As for UConn, the program has spent two years making a mockery of this whole event. Counting last year’s championship run, the Huskies have won nine tournament games in a row by an average of almost 23 points a game. In its first three games of this tournament, UConn won by a total of 86 points. Its 30-point win over San Diego State in its first game in Boston was the largest margin of victory in a regional semifinal since 2017.

“We just had tremendous respect for Illinois,” UConn coach Dan Hurley said. “Brad [Underwood] and their program and the team, I obviously would have been thrilled just to get out of here with a win. But our defense is elite. Our offense is elite.
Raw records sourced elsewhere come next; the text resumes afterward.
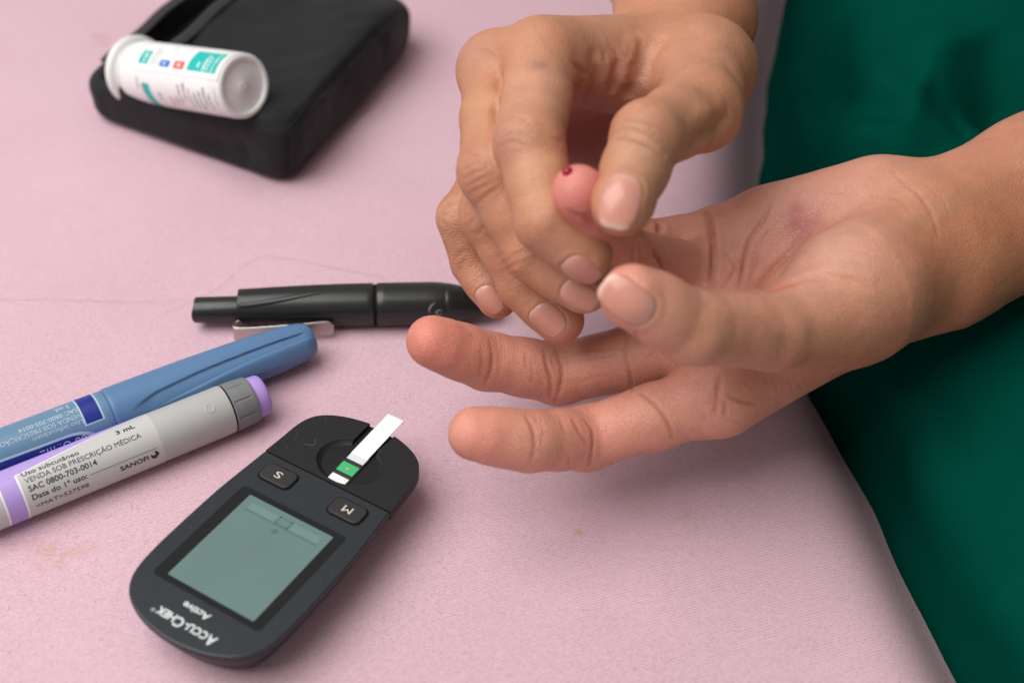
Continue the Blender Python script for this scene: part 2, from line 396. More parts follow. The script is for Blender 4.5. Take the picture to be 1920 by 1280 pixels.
# ------------------------------------------------------------------ signed-distance modelling for the body
BIG = 1e3
class Field:
    def __init__(self, lo, hi, h):
        self.h = h; self.lo = np.asarray(lo, float); self.n = np.ceil((np.asarray(hi) - self.lo) / h).astype(int) + 1
    def new(self): return np.full(self.n, BIG, np.float32)
    def box(self, lo, hi):
        a = np.clip(np.floor((lo - self.lo) / self.h).astype(int), 0, self.n); b = np.clip(np.ceil((hi - self.lo) / self.h).astype(int) + 1, 0, self.n)
        return tuple(slice(x, y) for x, y in zip(a, b)), a, b
    def cone(self, D, a, b, ra, rb, k=2.5, squash=None):
        """tapered capsule, blended into D with radius k"""
        a = np.asarray(a, float); b = np.asarray(b, float); m = max(ra, rb) + max(k, 2.0) + 3
        sl, i0, i1 = self.box(np.minimum(a, b) - m, np.maximum(a, b) + m)
        if any(s.stop <= s.start for s in sl): return
        g = [self.lo[c] + self.h * np.arange(i0[c], i1[c]) for c in range(3)]
        X = (g[0] - a[0])[:, None, None].astype(np.float32); Y = (g[1] - a[1])[None, :, None].astype(np.float32); Z = (g[2] - a[2])[None, None, :].astype(np.float32)
        ba = (b - a); L2 = float(ba @ ba) + 1e-9
        t = np.clip((X * ba[0] + Y * ba[1] + Z * ba[2]) / L2, 0, 1)
        dx = X - t * ba[0]; dy = Y - t * ba[1]; dz = Z - t * ba[2]
        q = dx * dx + dy * dy + dz * dz
        if squash is not None:                      # (direction, factor): thinner along that direction
            n, s = squash; n = np.asarray(n, float); n = n / np.linalg.norm(n)
            w = dx * n[0] + dy * n[1] + dz * n[2]; q = q + w * w * (1 / (s * s) - 1)
        d = np.sqrt(q) - (ra + t * (rb - ra))
        self.blend(D, sl, d, k)
    def blend(self, D, sl, d, k):
        e = D[sl]
        if k <= 0: D[sl] = np.minimum(e, d); return
        h = np.maximum(k - np.abs(e - d), 0) / k
        D[sl] = np.minimum(e, d) - h * h * k * .25
    def union(self, A, B, k):
        if k <= 0: return np.minimum(A, B)
        h = np.maximum(k - np.abs(A - B), 0) / k
        return np.minimum(A, B) - h * h * k * .25
    def mesh(self, D):
        ins = D < 0; nx, ny, nz = D.shape
        c = np.zeros((nx - 1, ny - 1, nz - 1), np.uint8)
        for dx in (0, 1):
            for dy in (0, 1):
                for dz in (0, 1): c += ins[dx:nx - 1 + dx, dy:ny - 1 + dy, dz:nz - 1 + dz]
        act = np.argwhere((c > 0) & (c < 8)); m = len(act)
        vid = np.full(c.shape, -1, np.int64); vid[tuple(act.T)] = np.arange(m)
        corner = {}
        for dx in (0, 1):
            for dy in (0, 1):
                for dz in (0, 1): corner[(dx, dy, dz)] = D[act[:, 0] + dx, act[:, 1] + dy, act[:, 2] + dz].astype(np.float64)
        acc = np.zeros((m, 3)); cnt = np.zeros(m)
        ks = list(corner)
        for i in range(8):
            for j in range(i + 1, 8):
                A, B = ks[i], ks[j]
                if sum(abs(p - q) for p, q in zip(A, B)) != 1: continue
                a, b = corner[A], corner[B]; s = (a < 0) != (b < 0)
                t = np.where(s, a / np.where(s, a - b, 1), 0)
                for ax in range(3): acc[:, ax] += np.where(s, A[ax] + t * (B[ax] - A[ax]), 0)
                cnt += s
        V = self.lo + self.h * (act + acc / cnt[:, None])
        faces = []
        for ax in range(3):
            sl0 = [slice(None)] * 3; sl1 = [slice(None)] * 3; sl0[ax] = slice(0, -1); sl1[ax] = slice(1, None)
            a = ins[tuple(sl0)]; b = ins[tuple(sl1)]
            e = np.argwhere(a != b); u, w = [(1, 2), (2, 0), (0, 1)][ax]
            ok = (e[:, u] > 0) & (e[:, w] > 0) & (e[:, u] < D.shape[u] - 1) & (e[:, w] < D.shape[w] - 1); e = e[ok]
            def cell(du, dw):
                q = e.copy(); q[:, u] -= du; q[:, w] -= dw; return vid[tuple(q.T)]
            quad = np.stack([cell(1, 1), cell(0, 1), cell(0, 0), cell(1, 0)], 1)
            fl = ~a[tuple(e.T)]
            quad[fl] = quad[fl][:, ::-1]; faces.append(quad)
        return V, np.vstack(faces)

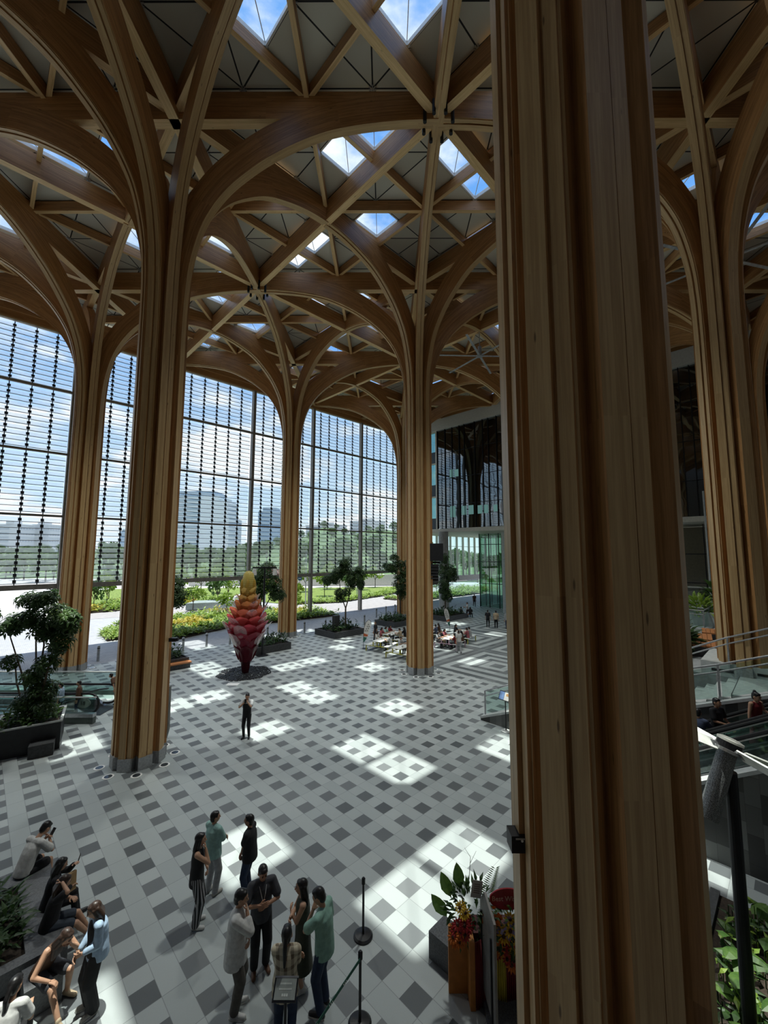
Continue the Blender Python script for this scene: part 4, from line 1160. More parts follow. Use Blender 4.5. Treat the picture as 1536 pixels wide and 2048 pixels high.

We rebound the ball. These guys play every possession like it's the end of the world. [Assistant coaches] Kimani [Young] and Luke [Murray] prepare these guys with scouts at a quality level that any head coach in the country would be proud to put forth. Those two guys are amazing. We've got NBA-level players that are just willing to share and have created an unbelievable culture. We're going to be tough to beat.”

Even if he does say so himself.

I wish I liked UConn’s team as much as I admire it. But there’s a fine line—I call it The Laettner Meridian—when entertaining swag tips into privileged posing, and Hurley and his team flirt regularly with it. At one point after Illinois had long since been turned into roadkill, Hurley walked out onto the floor to gin up his adoring fan base, which hardly needs ginning on its most apathetic day. (Note to the good folks in Glendale, Arizona: Prepare for lots of noisy people in blue windbreakers and Foxwoods hats this weekend.) Guard Cam Spencer has in him more than a little Grayson Allen, except for the conspicuous nut-shots. 

But there’s no question that UConn has owned the NCAA men's tournament, and that it has done so playing the kind of basketball that people who love basketball love to watch. This includes me, and has included me for over 60 years. In watching them, I saw glimpses of other great basketball I’d seen played around this time of year. Mainly, I remembered the 1990 NCAA final game in which UNLV had run Duke to pieces in Denver. (The game is partly forgotten because Duke upset UNLV in Indianapolis the following year; that one is celebrated all out of proportion compared to the year before, when UNLV wasn’t playing with the NCAA on its back all season.) The Rebels seemed to spend most of the second half of that game in a permanent fast break that always began with a steal and always ended in a dunk. They put up 56 points in the half and won the game by 30. What Connecticut did to Illinois on Saturday was the closest thing I’ve seen to that fireworks display since.

During that UNLV game, I was sitting next to a prominent college coach whose team had lost to Duke earlier in the tournament. As Duke’s Mike Krzyzewski called one futile timeout after another, trying to hold back the resistless tide, my seatmate had a quizzical look on his face. I asked him what was wrong.

“I could have been down there,” he said. “And, I don’t know, I think I’d have to have someone start a fight.”

A fight, I asked.

“Hey,” he said. “Sometimes you need a diversion.”